Photo Credit: Orthodox Union
Nathan Diament, the Orthodox Union's executive director of public policy, speaks alongside Senate Majority Leader Chuck Schumer at a New York City press conference calling for an increase in funding for the Nonprofit Security Grant Program to $360 million, so more synagogues, other houses of worship and nonprofits at risk of attack can improve building security, Jan. 26, 2022.

Senate Majority Leader Chuck Schumer (D-N.Y.) announced during a press conference on Wednesday in Midtown Manhattan that he is proposing to double the funding of the Nonprofit Security Grant Program from $180 million to $360 million.

The announcement comes a week after Jewish communal organizations called for the grant’s increase following a rabbi and worshippers being held hostage at gunpoint during a Jan. 15 Shabbat services in Colleyville, Texas.


Joining Schumer at the announcement were numerous faith leaders, including representatives from the Orthodox Union, which was one of the groups calling for the grant to increase.

“We did not imagine living through a nightmare in the United States of not one, not two, but three synagogues being the sites of domestic terrorist attacks, and that’s what we’ve now lived through,” Nathan Diament, OU executive director of public policy, said during the press conference. “In my 25 years of working in advocacy for the synagogue community, I didn’t imagine that I would turn on my phone after Shabbat and the first call I would get would be from the Secretary of Homeland Security telling me about another synagogue terrorist incident.”

The additional funding would be included in an omnibus spending package being put together by appropriators in Congress ahead of the February expiration date of the government’s current Continuing Resolution.

Since its creation in 2005, the grant’s funding had been steadily increased.
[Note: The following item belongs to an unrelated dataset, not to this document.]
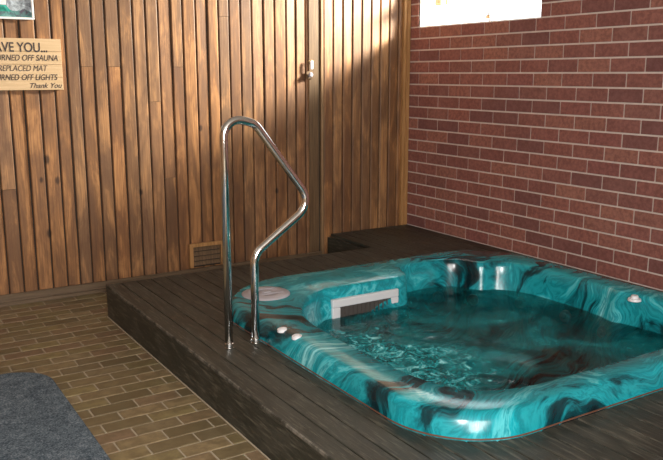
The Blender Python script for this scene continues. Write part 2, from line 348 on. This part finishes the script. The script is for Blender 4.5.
# ------------------------------------------------------------ tub geometry as rings about a centre
CX, CY = 2.50, 2.72
NA = 240
TX0, TX1, TY0, TY1 = 1.513, 3.535, 1.703, 3.725
def rrect(x0, x1, y0, y1, rs):
    pts = []
    for (cx, cy, a0), r in zip(((x1, y1, 0), (x0, y1, 90), (x0, y0, 180), (x1, y0, 270)), rs):
        sx = -1 if cx == x1 else 1; sy = -1 if cy == y1 else 1
        for k in range(13):
            a = math.radians(a0+90*k/12); pts.append(Vector((cx+sx*r+r*math.cos(a), cy+sy*r+r*math.sin(a), 0)))
    return pts
def polar(poly):
    res = []
    n = len(poly)
    for i in range(NA):
        th = 2*math.pi*i/NA; dx, dy = math.cos(th), math.sin(th); best = 0
        for k in range(n):
            a, b = poly[k], poly[(k+1) % n]; ax, ay = a.x-CX, a.y-CY; ex, ey = b.x-a.x, b.y-a.y
            den = dx*ey-dy*ex
            if abs(den) < 1e-9: continue
            tt = (ax*ey-ay*ex)/den; s = (ax*dy-ay*dx)/den
            if tt > 0 and -1e-6 <= s <= 1+1e-6: best = max(best, tt)
        res.append(best)
    return res
OUT = polar(rrect(TX0, TX1, TY0, TY1, (0.42, 0.45, 0.34, 0.34)))
inner_ctrl = [(1.70, 2.25, 0), (1.70, 2.6, 0), (1.715, 2.9, 0), (1.77, 3.08, 0), (1.87, 3.22, 0), (1.98, 3.315, 0), (2.07, 3.345, 0), (2.32, 3.345, 0), (2.55, 3.345, 0), (2.605, 3.375, 0), (2.635, 3.47, 0), (2.72, 3.53, 0), (2.88, 3.545, 0), (3.00, 3.525, 0), (3.08, 3.47, 0), (3.11, 3.40, 0), (3.15, 3.34, 0), (3.24, 3.30, 0), (3.315, 3.20, 0), (3.345, 3.05, 0), (3.355, 2.8, 0), (3.345, 2.60, 0), (3.32, 2.50, 0), (3.345, 2.40, 0), (3.345, 2.15, 0), (3.31, 1.93, 0), (3.12, 1.865, 0), (2.8, 1.855, 0), (2.3, 1.855, 0), (1.98, 1.87, 0), (1.78, 1.97, 0)]
INN = polar(catmull(inner_ctrl, 6))
RIMZ = DZ+0.085; WATZ = CAM_Z-1.258
def scal(i, amp, n=7, ph=0.0): return amp*math.sin(n*2*math.pi*i/NA+ph)
rings = []
def ring(fr, z): rings.append([(fr(i), z if not callable(z) else z(i)) for i in range(NA)])
ring(lambda i: OUT[i], DZ-0.16)
ring(lambda i: OUT[i], DZ+0.006)
ring(lambda i: OUT[i]-0.008, DZ+0.030)
ring(lambda i: OUT[i]-0.018, DZ+0.058)
ring(lambda i: OUT[i]-0.027, DZ+0.072)
ring(lambda i: OUT[i]-0.040, DZ+0.081)
ring(lambda i: OUT[i]-0.058, DZ+0.085)
ring(lambda i: (OUT[i]-0.05)*0.5+0.5*(INN[i]+0.02), RIMZ)
ring(lambda i: INN[i]+0.012, RIMZ-0.002)
ring(lambda i: INN[i], RIMZ-0.010)
ring(lambda i: INN[i]-0.008, RIMZ-0.03)
ring(lambda i: INN[i]-0.018, RIMZ-0.08)
ring(lambda i: INN[i]-0.030+scal(i, 0.006), WATZ)
ring(lambda i: INN[i]-0.06+scal(i, 0.02), WATZ-0.14)
ring(lambda i: INN[i]-0.12+scal(i, 0.03), WATZ-0.24)
ring(lambda i: INN[i]-0.20+scal(i, 0.03), WATZ-0.28)
ring(lambda i: INN[i]*0.60+scal(i, 0.03), WATZ-0.30)
ring(lambda i: INN[i]*0.54+scal(i, 0.03), WATZ-0.34)
ring(lambda i: INN[i]*0.50+scal(i, 0.02), WATZ-0.60)
ring(lambda i: INN[i]*0.44, WATZ-0.66)
ring(lambda i: INN[i]*0.2, WATZ-0.67)
tub = empty('hot_tub', (CX, CY, 0), 'square teal marbled hot tub sunk in the dark deck, full of water', 'hot tub')
bm = bmesh.new(); vr = []
for rg in rings: vr.append([bm.verts.new((r*math.cos(2*math.pi*i/NA), r*math.sin(2*math.pi*i/NA), z)) for i, (r, z) in enumerate(rg)])
for a, b in zip(vr, vr[1:]):
    for i in range(NA): bm.faces.new((a[i], a[(i+1) % NA], b[(i+1) % NA], b[i]))
bm.faces.new(vr[-1])
shell = link('shell', bm, MARBLE, tub, smooth=True)
def L(p): return (p[0]-CX, p[1]-CY, p[2])
def rimpt(th_deg, inset, z):
    i = int(round(th_deg/360*NA)) % NA; th = 2*math.pi*i/NA; return Vector(((INN[i]-inset)*math.cos(th), (INN[i]-inset)*math.sin(th), z)), th
# sealant bead between shell and deck
bm = bmesh.new(); tube(bm, [((OUT[i]+0.001)*math.cos(2*math.pi*i/NA), (OUT[i]+0.001)*math.sin(2*math.pi*i/NA), DZ+0.003) for i in range(NA)], 0.003, 6, True)
tag(link('sealant_bead', bm, SEAL, tub, smooth=True), 'thin reddish sealant line')
# water
bm = bmesh.new(); c0 = bm.verts.new((0, 0, WATZ)); prev = None
NR = 60
from mathutils import noise as mnoise
for k in range(1, NR+1):
    f = k/NR; rg = []
    for i in range(NA):
        th = 2*math.pi*i/NA; r = (INN[i]-0.027)*f; x, y = r*math.cos(th), r*math.sin(th)
        dx, dy = (x+CX-2.10)/0.38, (y+CY-2.62)/0.60; tb = max(0, 1.2-math.hypot(dx, dy)); tb = min(1, tb)
        z = WATZ+(0.002*mnoise.noise((x*7, y*7, 1))+tb*0.014*mnoise.noise((x*13, y*13, 3))+tb*0.007*mnoise.noise((x*31, y*31, 5)))*min(1, (1-f)*8)
        rg.append(bm.verts.new((x, y, z)))
    for i in range(NA):
        if prev: bm.faces.new((prev[i], prev[(i+1) % NA], rg[(i+1) % NA], rg[i]))
        else: bm.faces.new((c0, rg[(i+1) % NA], rg[i]))
    prev = rg
wtr = link('water', bm, WATER, None, smooth=True)
for p in wtr.data.polygons: pass
wtr.location = (CX, CY, 0)
tag(wtr, 'clear rippling spa water with churned bubbles filling the teal tub', 'water', kind='stuff')
# skimmer: white frame with dark mouth in the far inner wall
sk = empty('skimmer', L((2.300, 3.33, 0)), None); sk.parent = tub
bm = bmesh.new(); yf = 3.312-3.33; w_ = 0.215; zt = CAM_Z-1.158
def fr(bm, x0, x1, z0, z1): box(bm, x0, x1, yf, yf+0.04, z0, z1)
prism_pts = None
fr(bm, -w_, w_, zt-0.045, zt); fr(bm, -w_, -w_+0.05, zt-0.19, zt-0.045); fr(bm, w_-0.05, w_, zt-0.19, zt-0.045); fr(bm, -w_+0.05, w_-0.05, zt-0.19, zt-0.155)
o = link('skimmer_frame', bm, PLASTIC, tub, bevel=0.006); o.location = sk.location; tag(o, 'white plastic skimmer frame')
bpy.data.objects.remove(sk)
bm = bmesh.new(); box(bm, -w_+0.051, w_-0.051, yf+0.006, yf+0.012, zt-0.154, zt-0.046)
for k in range(1, 12):
    xx = -w_+0.051+k*(2*w_-0.102)/12; box(bm, xx-0.003, xx+0.003, yf+0.001, yf+0.006, zt-0.153, zt-0.046)
o2 = link('skimmer_grille', bm, MOUTH, tub); o2.location = o.location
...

However, in light of recent attacks on religious centers, supporters believe that more funding is needed due to the fact that despite the 2021 fiscal year’s funding of the program at $180 million—the largest-ever amount so far—more than half of the grant applicants were denied.

The program is administered by the U.S. Department of Homeland Security. It provides grants of up to $150,000 to synagogues, other houses of worship, communal centers, Jewish day schools and other nonprofits at risk of attack. The money may be used for building security improvements, and for the training and hiring of security guards.

“We will not stand idle as our community is preyed upon yet again,” OU president Mark Bane said in a news release. “We at the Orthodox Union are working to do all that we can to keep the Jewish community and other faith communities safe at all times, and especially in their houses of worship.”

Schumer himself called for the program’s funding to reach $360 million two years ago, though he was not the majority leader at the time.